Angola's Chaotic Capital Chokes Under Mountains of Trash


Luanda (AFP) - For half an hour, the passenger boat sat stranded off the coast of Angola's seaside capital Luanda.

Streams of rubbish clogged its engine as it attempted to enter the port of a city sinking under the weight of several months of uncollected trash that blocks traffic and exasperates residents.

"Look at this traffic jam, it's because of the bins overflowing onto the road," said motorist Joao Mampuya, 52.


"The rubbish is taking up one of the two lanes and it's been there so long."

The sprawling city, home to 6.5 million people, has become an open-air dumping site.
Luanda has for years been a chaotic urban mess. It figures among the world's most expensive cities and the overwhelming majority of residents live in squalid shantytowns with no sanitation or electricity.

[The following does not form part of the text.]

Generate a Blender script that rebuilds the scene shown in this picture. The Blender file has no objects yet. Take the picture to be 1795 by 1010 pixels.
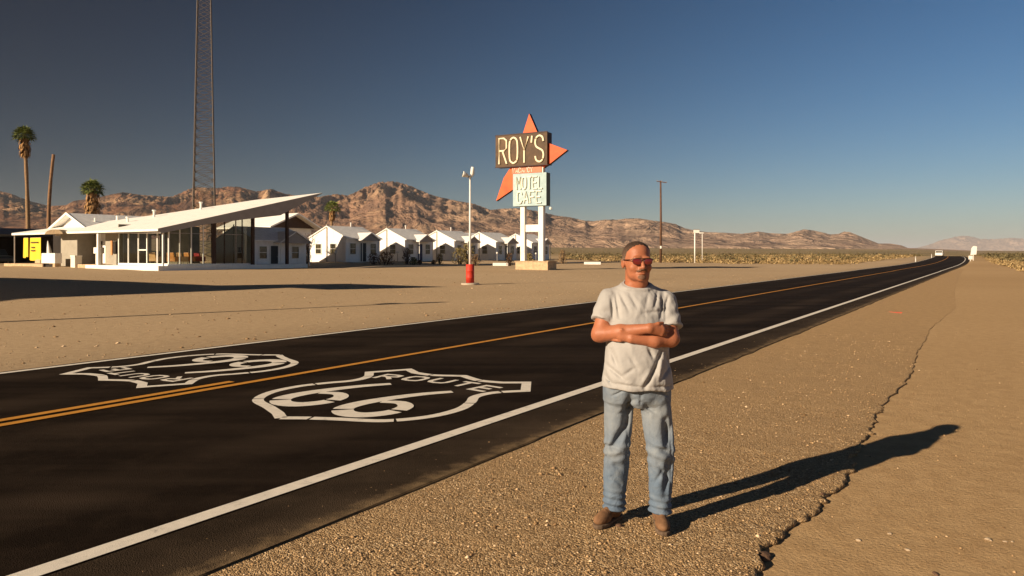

The company responsible for removing the trash says it has not been paid by the local authorities, as the country -- the second largest oil producer in Africa -- buckles under the collapse of the oil price.

Renowned independent journalist Rafael Marques de Morais questioned the company's management.

"Did the money disappear? Did they hire incompetent operators? Are the local governments not working? What about the central government?" he wrote in a local independent paper.
Whatever the answer, the rubbish continues piling up all over the city, filling up sidewalks outside both luxurious mansions and the shacks of the slums.


During the rainy season, the streets become flooded, forming stinking, black rivers that carry the decaying waste into stagnant ponds.